Production Unit

In the circular flow diagram found in most principles of economics texts, production takes place in a "firm" or "business." When considering the production-cost relationships it is important to distinguish between firms and plants. A plant is a physical unit of production. The plant is characterized by physical units of inputs, such as land (R) or capital (K). This includes acres of land, deposits of minerals, buildings, machinery, roads, wells, and the like. The firm is an organization that may or may not have physical facilities and engage in production of economic goods. In some cases the firm may manage a single plant. In other instances, a firm may have many plants or no plant at all.

The cost functions that are associated with a single plant are significantly different from those that are associated with a firm.
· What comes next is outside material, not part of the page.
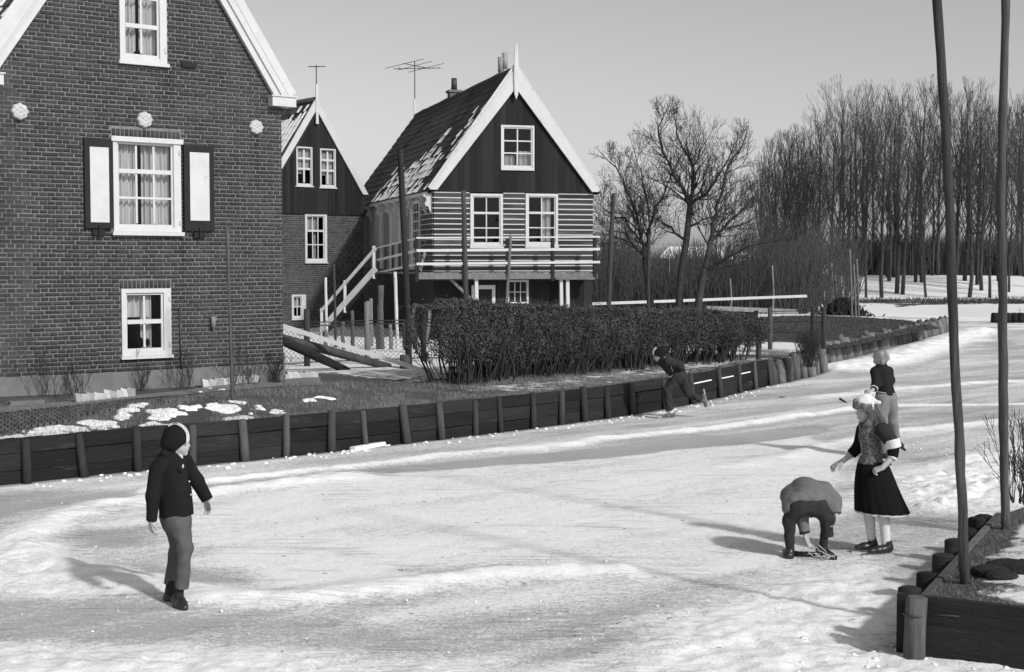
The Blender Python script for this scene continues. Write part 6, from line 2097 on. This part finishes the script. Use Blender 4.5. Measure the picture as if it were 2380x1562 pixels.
body += hand(K(226, 765, -.17), (.08, .0, -1), (.75, .6, 0), .95, .55, 1) + hand(K(543, 690, .15), (.25, 0, -.95), (-.5, -.8, 0), .95, .6, -1)
sdf_mesh('body', body, SKIN, t, .005, .018)
for yy in (-.034, .034):
    x, y, z = K(444, 268, yy); sdf_mesh('eye', [('e', (x, y, z), (.008, .011, .006))], EYE, t, .003, .002)
x, y, z = K(458, 309); sdf_mesh('mouth', [('e', (x, y, z), (.006, .018, .004))], LIPS, t, .003, .002)
hatp = [('e', K(371, 220), (.099, .086, .106)), ('c', K(345, 270), K(365, 305), .082, .06)]
hcut = [(K(462, 250), (.60, 0, -.80))]
hat = sdf_mesh('knitted_cap', hatp, HATB, t, .006, .03, hcut, .0015, 60, (1, 1, 1), 2)
sdf_mesh('stripe', [('e', K(371, 220), (.103, .09, .110))], WOOLW, hat, .005, .02, hcut + [((0, -.026, 0), (0, 1, 0)), ((0, -.037, 0), (0, -1, 0)), (K(345, 250), (-1, 0, -.2))])
sdf_mesh('stripe', [('e', K(371, 220), (.103, .09, .110))], WOOLW, hat, .005, .02, hcut + [((0, -.008, 0), (0, 1, 0)), ((0, -.018, 0), (0, -1, 0)), (K(345, 250), (-1, 0, -.2))])
jk = [('c', K(325, 425), K(350, 600), .118, .122), ('c', K(350, 600), K(366, 775), .122, .122, {'flat': True}), ('c', K(290, 392, -.11), K(335, 398, .12), .062, .06), ('c', K(335, 330), K(330, 400), .058, .075),
      ('c', K(272, 415, -.14), K(246, 600, -.165), .06, .052), ('c', K(246, 600, -.165), K(227, 780, -.165), .052, .045, {'flat': True}),
      ('c', K(405, 425, .13), K(482, 560, .16), .06, .052), ('c', K(482, 560, .16), K(556, 702, .152), .052, .044, {'flat': True})]
jacket = sdf_mesh('jacket', jk, NAVY, t, .0065, .022, (), .0045, 20, (1, 1, .5), 4)
sdf_mesh('collar', [('c', K(300, 318, -.06), K(420, 440, -.085), .026, .014), ('c', K(300, 318, -.06), K(298, 320, .05), .024, .024), ('c', K(385, 330, .05), K(425, 430, .02), .02, .012)], NAVY, t, .006, .02)
sdf_mesh('shirt', [('c', K(392, 345, -.01), K(418, 420, -.04), .03, .018)], SHIRT, t, .006, .02)
for X, Y in ((474, 523), (484, 617), (459, 612)):
    x, y, z = K(X, Y, -.05); sdf_mesh('button', [('e', (x, y, z), (.007, .005, .007))], WOOLW, jacket, .0025, .002)
tr = [('c', K(352, 770), K(368, 815), .108, .112), ('c', K(390, 815, -.05), K(450, 985, -.10), .085, .054), ('c', K(450, 985, -.10), K(424, 1272, -.11), .054, .048, {'flat': True}),
      ('c', K(340, 815, .05), K(350, 1005, .07), .08, .05, {'k': .006}), ('c', K(350, 1005, .07), K(300, 1283, .06), .05, .043, {'flat': True, 'k': .006})]
sdf_mesh('trousers', tr, GREYT, t, .006, .03, ((K(360, 760), (0, 0, 1)),), .003, 34, (1, 1, .8), 6)
sdf_mesh('sock', [('c', K(405, 1240, -.1), K(400, 1350, -.1), .036, .036)], SOCK, t, .006)
sdf_mesh('sock', [('c', K(310, 1260, .05), K(303, 1360, .05), .034, .034)], SOCK, t, .006)
sh = sdf_mesh('shoe', [('c', (.015, -.085, .04), (.065, -.15, .034), .042, .04), ('c', (.065, -.15, .034), (.095, -.195, .024), .04, .028), ('c', (.02, -.09, .06), (.025, -.095, .095), .036, .034)], LEATH, t, .005, .02, (((0, 0, .003), (0, 0, -1)),))
sdf_mesh('buckle', [('c', (.04, -.155, .068), (.075, -.135, .066), .006, .006)], STEEL, sh, .003)
sdf_mesh('shoe', [('c', (-.085, .06, .036), (-.02, .04, .034), .04, .037), ('c', (-.02, .04, .034), (.025, .02, .026), .036, .03), ('c', (-.075, .055, .06), (-.072, .052, .1), .034, .034)], LEATH, t, .005, .02, (((0, 0, .003), (0, 0, -1)),))

# ------------------------------------------------------------------ 2: girl in traditional dress
t, K, s = figure('girl in white cap, patterned bodice and long black skirt standing on skates', (2750, 1350), 2.2317, (900, 1440))
body = [('e', K(800, 250), (.076, .068, .095)), ('e', K(775, 310), (.045, .046, .045)), ('c', K(756, 346), K(765, 345), .015, .018), ('c', K(737, 268), K(724, 293), .007, .0105, {'k': .008}),
        ('c', K(737, 318, -.008), K(737, 318, .008), .008, .008, {'k': .007}), ('c', K(740, 331, -.007), K(740, 331, .007), .0075, .0075, {'k': .006}), ('c', K(738, 250, -.025), K(738, 250, .025), .012, .012),
        ('c', K(805, 335), K(830, 395), .036, .04), ('c', K(828, 430), K(850, 650), .07, .07), ('c', K(850, 700), K(860, 760), .09, .1), ('c', K(880, 405, -.09), K(810, 415, .09), .04, .04),
        ('c', K(925, 415, -.12), K(985, 530, -.16), .036, .032), ('c', K(985, 530, -.16), K(975, 605, -.175), .033, .031), ('c', K(975, 605, -.175), K(888, 690, -.20), .031, .022),
        ('c', K(800, 430, .1), K(775, 590, .13), .036, .031), ('c', K(775, 590, .13), K(725, 645, .14), .031, .029), ('c', K(725, 645, .14), K(655, 700, .14), .029, .021),
        ('c', K(838, 800, .05), K(838, 1050, .05), .07, .05), ('c', K(838, 1050, .05), K(868, 1310, .05), .047, .033), ('c', K(930, 800, -.05), K(938, 1060, -.05), .07, .05), ('c', K(938, 1060, -.05), K(962, 1350, -.05), .048, .033)]
body += hand(K(885, 692, -.2), (-.9, .1, -.35), (.1, .5, -.85), .85, 1.5, -1) + hand(K(652, 702, .14), (-.86, -.1, -.5), (.3, .3, -.9), 1.0, .35, 1, .28)
sdf_mesh('body', body, SKIN, t, .005, .016)
for yy in (-.036, .036):
    x, y, z = K(748, 268, yy); sdf_mesh('eye', [('e', (x, y, z), (.008, .011, .006))], EYE, t, .003, .002)
x, y, z = K(733, 325); sdf_mesh('mouth', [('e', (x, y, z), (.006, .017, .0045))], LIPS, t, .003, .002)
hair = sdf_mesh('hair', [('e', K(806, 240), (.088, .08, .09)), ('c', K(850, 240), K(895, 335), .055, .045), ('c', K(865, 300, -.03), K(935, 350, -.05), .04, .022), ('c', K(830, 290, -.06), K(800, 352, -.075), .024, .026), ('c', K(800, 352, -.075), K(770, 372, -.07), .022, .012), ('c', K(830, 290, .06), K(800, 350, .07), .024, .022),
                        ('c', K(735, 205, -.03), K(716, 238, -.03), .03, .016), ('c', K(728, 205, .03), K(712, 238, .03), .03, .016), ('c', K(770, 215, -.06), K(778, 262, -.068), .026, .014),
                        ('e', K(752, 295), (.055, .075, .062), {'sub': True})], HAIRG, t, .0055, .022, (), .004, 42, (1, 1, .15), 3)
ln = []
for _ in range(170):
    a = gp.uniform(-1, 1); st = Vector(K(800 + gp.uniform(-50, 70), 195 + gp.uniform(-5, 40), -.075 * abs(math.cos(a)) - .004))
    e = Vector(K(gp.uniform(790, 940), gp.uniform(320, 375), -.09 + gp.uniform(-.015, .02))); m_ = st.lerp(e, .5) + Vector((.02, -.02 + gp.uniform(-.01, .008), -.005))
    ln.append([st, m_, e, e + Vector((gp.uniform(-.025, .02), gp.uniform(-.01, .01), -.02))])
for _ in range(60):
    st = Vector(K(gp.uniform(720, 790), 195, gp.uniform(-.06, .04))); e = Vector(K(gp.uniform(702, 790), gp.uniform(232, 256), st.y * 1.15 - .01)); ln.append([st, st.lerp(e, .5) + Vector((-.008, -.006, .004)), e])
strands('hair_strands', ln, HAIRG, hair)
cap = sdf_mesh('linen_cap', [('e', K(796, 208), (.094, .08, .08), {'rot': -.12}), ('c', K(850, 190, -.05), K(884, 188, -.07), .03, .016)], BONNET, t, .0055, .02, ((K(700, 195), (-.18, 0, -1)),), .002, 40, (1, 1, 1), 5)
sdf_mesh('cap_band', [('c', K(828, 196, -.076), K(838, 245, -.082), .012, .009), ('c', K(836, 245, -.082), K(818, 312, -.075), .009, .011)], BONNET, cap, .004, .01)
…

A single plant may experience economies in one range of output and diseconomies of scale in another. Alternatively, a firm may build a series of plants to achieve constant or even increasing returns.

General Motors Corp. is often used as an example of an early firm that used decentralization to avoid rising costs per unit of output in a single plant.

Diversification is another strategy to influence production and associated costs. A firm or plant may produce several products.

Alfred Marshall (one of the early Neoclassical economists in the last decade of the 19th century) considered the problem of "joint costs. " A firm that produces two outputs (beef and hides) will find it necessary to "allocate" costs to the outputs.

Unless specifically identified, the production and cost relationships will represent a single plant with a single product.